* WRITTEN TASK
How does the data below read from its first line through the line containing "tag(SA, 'white saucer"? Print those lines exactly.

* SUPPLIED MATERIAL

— START —

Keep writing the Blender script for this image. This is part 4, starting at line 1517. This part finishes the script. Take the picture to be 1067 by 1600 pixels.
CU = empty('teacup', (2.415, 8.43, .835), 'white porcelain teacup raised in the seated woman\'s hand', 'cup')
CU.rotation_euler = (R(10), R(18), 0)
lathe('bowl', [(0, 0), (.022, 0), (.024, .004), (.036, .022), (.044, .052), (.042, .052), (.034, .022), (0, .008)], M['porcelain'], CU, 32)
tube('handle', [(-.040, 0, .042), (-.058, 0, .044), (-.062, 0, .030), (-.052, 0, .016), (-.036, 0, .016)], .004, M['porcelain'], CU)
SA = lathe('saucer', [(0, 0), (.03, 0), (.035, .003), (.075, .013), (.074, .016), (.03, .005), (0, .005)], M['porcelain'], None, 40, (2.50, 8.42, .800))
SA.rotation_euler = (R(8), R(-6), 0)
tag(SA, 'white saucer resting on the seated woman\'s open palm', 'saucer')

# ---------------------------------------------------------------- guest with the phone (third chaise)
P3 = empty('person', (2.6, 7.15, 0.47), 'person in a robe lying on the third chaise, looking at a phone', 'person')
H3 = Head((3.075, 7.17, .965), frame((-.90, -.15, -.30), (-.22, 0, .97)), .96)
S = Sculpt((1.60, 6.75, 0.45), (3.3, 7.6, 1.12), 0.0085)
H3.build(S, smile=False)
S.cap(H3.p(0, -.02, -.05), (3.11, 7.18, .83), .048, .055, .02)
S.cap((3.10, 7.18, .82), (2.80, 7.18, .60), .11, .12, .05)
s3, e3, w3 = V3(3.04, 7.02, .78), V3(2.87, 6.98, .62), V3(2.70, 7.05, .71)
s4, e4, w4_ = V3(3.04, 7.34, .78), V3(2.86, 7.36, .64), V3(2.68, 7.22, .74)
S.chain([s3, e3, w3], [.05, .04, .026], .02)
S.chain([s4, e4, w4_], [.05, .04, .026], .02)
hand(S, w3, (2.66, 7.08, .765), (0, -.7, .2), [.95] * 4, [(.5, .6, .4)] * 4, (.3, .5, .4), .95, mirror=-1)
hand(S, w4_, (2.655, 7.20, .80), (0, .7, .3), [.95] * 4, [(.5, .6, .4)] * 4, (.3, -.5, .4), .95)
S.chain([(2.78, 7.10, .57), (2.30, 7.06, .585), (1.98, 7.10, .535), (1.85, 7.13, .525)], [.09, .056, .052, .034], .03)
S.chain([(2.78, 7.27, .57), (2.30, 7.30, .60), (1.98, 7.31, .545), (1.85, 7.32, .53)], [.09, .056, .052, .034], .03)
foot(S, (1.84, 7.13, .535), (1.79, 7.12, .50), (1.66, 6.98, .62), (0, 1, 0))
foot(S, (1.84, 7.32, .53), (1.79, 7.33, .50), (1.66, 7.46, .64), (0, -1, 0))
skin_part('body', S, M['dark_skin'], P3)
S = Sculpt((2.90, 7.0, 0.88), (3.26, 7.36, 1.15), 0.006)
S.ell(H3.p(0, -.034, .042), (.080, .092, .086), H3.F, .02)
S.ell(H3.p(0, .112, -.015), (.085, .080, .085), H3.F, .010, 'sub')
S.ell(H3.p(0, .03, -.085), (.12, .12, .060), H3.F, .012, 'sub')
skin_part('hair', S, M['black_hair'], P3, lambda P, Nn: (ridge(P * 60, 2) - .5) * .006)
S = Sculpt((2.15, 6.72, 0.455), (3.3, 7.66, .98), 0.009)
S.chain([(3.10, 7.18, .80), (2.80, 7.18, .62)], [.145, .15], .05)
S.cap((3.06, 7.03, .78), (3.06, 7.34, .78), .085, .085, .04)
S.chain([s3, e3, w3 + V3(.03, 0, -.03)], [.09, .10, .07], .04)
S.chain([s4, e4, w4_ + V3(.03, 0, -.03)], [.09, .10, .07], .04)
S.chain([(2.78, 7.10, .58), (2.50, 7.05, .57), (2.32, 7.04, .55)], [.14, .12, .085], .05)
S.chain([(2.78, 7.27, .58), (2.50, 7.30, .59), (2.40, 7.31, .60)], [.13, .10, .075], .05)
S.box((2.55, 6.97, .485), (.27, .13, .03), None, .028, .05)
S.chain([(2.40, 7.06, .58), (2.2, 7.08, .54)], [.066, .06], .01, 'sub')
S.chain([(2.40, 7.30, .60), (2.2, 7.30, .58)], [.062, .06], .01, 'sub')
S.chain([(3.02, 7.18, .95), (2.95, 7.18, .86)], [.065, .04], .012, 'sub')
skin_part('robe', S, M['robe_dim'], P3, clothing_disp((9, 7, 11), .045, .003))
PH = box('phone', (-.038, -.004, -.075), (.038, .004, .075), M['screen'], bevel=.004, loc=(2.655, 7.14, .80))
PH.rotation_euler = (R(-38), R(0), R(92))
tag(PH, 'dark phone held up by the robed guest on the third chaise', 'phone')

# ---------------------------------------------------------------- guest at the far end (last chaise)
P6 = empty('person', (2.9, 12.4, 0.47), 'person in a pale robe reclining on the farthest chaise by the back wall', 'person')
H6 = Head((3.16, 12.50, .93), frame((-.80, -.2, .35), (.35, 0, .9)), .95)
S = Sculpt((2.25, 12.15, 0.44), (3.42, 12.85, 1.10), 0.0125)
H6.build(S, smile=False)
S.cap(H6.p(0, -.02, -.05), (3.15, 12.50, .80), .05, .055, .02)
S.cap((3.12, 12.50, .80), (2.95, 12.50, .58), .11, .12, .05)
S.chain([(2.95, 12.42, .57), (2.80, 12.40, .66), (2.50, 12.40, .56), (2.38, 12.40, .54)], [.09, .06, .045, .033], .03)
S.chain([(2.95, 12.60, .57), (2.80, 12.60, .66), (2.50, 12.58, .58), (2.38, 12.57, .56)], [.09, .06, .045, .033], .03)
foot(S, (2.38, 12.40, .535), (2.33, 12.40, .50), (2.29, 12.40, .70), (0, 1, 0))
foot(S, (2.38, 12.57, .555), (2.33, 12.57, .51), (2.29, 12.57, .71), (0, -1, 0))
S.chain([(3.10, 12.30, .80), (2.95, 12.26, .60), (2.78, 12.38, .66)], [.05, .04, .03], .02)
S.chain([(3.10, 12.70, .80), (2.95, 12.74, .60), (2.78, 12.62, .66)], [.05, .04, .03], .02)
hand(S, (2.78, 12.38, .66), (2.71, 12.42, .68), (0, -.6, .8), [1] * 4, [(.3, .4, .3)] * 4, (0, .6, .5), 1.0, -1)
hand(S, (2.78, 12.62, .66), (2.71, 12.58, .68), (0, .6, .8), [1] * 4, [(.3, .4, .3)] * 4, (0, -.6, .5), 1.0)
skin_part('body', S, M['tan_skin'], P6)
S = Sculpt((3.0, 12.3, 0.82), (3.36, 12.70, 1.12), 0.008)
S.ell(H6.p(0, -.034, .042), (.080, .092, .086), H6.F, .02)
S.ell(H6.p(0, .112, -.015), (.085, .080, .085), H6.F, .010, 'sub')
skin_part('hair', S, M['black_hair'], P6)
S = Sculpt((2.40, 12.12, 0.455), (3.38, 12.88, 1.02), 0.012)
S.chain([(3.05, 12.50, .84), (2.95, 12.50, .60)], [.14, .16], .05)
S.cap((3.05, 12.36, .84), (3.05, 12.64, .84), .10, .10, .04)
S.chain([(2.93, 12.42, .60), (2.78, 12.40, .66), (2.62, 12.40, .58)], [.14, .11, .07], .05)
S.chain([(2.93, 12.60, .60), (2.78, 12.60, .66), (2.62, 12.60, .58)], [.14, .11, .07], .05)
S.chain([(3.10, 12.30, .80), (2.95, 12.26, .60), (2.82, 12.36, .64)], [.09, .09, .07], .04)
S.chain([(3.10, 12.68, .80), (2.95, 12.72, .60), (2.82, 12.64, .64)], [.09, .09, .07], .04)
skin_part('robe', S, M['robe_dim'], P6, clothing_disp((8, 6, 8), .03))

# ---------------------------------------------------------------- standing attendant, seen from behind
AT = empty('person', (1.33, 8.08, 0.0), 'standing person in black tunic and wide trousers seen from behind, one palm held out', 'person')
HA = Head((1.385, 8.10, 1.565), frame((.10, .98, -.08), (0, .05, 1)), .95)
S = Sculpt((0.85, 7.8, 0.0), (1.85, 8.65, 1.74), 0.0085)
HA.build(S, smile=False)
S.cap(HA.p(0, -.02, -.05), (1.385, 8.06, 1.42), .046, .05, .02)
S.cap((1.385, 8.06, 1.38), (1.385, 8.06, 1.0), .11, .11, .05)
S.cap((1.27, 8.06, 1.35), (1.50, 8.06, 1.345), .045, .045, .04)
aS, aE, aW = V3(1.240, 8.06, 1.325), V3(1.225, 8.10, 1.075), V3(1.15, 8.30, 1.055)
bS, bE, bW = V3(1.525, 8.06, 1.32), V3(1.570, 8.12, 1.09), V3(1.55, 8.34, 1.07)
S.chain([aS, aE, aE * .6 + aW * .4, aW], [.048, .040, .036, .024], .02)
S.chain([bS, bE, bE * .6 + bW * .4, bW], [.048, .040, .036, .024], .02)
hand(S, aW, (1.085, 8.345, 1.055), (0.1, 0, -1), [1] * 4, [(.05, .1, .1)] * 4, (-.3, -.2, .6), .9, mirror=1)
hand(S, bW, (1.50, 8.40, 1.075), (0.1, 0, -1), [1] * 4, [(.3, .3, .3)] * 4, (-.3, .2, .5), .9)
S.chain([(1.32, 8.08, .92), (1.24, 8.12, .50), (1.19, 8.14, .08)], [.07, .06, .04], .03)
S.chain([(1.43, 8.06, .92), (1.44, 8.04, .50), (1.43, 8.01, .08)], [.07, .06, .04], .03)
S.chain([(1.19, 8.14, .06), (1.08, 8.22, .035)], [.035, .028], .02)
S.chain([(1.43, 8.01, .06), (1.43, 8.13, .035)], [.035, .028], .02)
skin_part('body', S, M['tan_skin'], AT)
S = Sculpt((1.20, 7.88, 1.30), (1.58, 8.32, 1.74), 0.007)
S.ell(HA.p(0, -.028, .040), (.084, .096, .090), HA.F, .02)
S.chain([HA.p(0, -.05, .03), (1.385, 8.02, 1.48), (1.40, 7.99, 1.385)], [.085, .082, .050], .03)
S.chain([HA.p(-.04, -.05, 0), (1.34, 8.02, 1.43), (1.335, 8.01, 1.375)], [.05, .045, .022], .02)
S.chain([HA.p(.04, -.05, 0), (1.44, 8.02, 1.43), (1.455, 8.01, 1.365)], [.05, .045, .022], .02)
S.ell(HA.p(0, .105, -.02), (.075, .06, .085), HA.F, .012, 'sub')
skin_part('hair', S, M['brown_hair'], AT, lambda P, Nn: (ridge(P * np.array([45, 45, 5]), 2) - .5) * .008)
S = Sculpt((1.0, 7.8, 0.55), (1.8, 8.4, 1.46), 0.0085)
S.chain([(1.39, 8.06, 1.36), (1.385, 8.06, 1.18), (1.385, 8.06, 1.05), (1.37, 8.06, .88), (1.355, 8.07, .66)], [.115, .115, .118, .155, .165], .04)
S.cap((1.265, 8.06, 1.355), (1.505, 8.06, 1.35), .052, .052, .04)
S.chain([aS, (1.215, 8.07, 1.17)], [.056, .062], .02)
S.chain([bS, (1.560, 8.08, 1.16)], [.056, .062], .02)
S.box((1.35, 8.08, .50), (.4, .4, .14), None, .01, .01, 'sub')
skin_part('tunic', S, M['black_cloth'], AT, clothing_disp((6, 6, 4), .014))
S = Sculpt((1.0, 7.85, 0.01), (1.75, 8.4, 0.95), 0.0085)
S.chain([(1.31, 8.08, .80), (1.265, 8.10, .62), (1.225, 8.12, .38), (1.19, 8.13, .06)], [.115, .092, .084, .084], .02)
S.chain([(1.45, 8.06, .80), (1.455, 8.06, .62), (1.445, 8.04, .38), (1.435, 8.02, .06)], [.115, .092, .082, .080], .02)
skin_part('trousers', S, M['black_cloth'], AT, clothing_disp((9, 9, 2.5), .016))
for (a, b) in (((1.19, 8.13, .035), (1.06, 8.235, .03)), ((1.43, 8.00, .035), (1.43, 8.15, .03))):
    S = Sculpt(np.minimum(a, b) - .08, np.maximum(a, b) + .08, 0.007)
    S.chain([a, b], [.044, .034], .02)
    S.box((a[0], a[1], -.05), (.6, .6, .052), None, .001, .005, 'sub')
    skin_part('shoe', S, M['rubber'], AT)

— END —

* COMPLETE OUTPUT
Keep writing the Blender script for this image. This is part 4, starting at line 1517. This part finishes the script. Take the picture to be 1067 by 1600 pixels.
CU = empty('teacup', (2.415, 8.43, .835), 'white porcelain teacup raised in the seated woman\'s hand', 'cup')
CU.rotation_euler = (R(10), R(18), 0)
lathe('bowl', [(0, 0), (.022, 0), (.024, .004), (.036, .022), (.044, .052), (.042, .052), (.034, .022), (0, .008)], M['porcelain'], CU, 32)
tube('handle', [(-.040, 0, .042), (-.058, 0, .044), (-.062, 0, .030), (-.052, 0, .016), (-.036, 0, .016)], .004, M['porcelain'], CU)
SA = lathe('saucer', [(0, 0), (.03, 0), (.035, .003), (.075, .013), (.074, .016), (.03, .005), (0, .005)], M['porcelain'], None, 40, (2.50, 8.42, .800))
SA.rotation_euler = (R(8), R(-6), 0)
tag(SA, 'white saucer resting on the seated woman\'s open palm', 'saucer')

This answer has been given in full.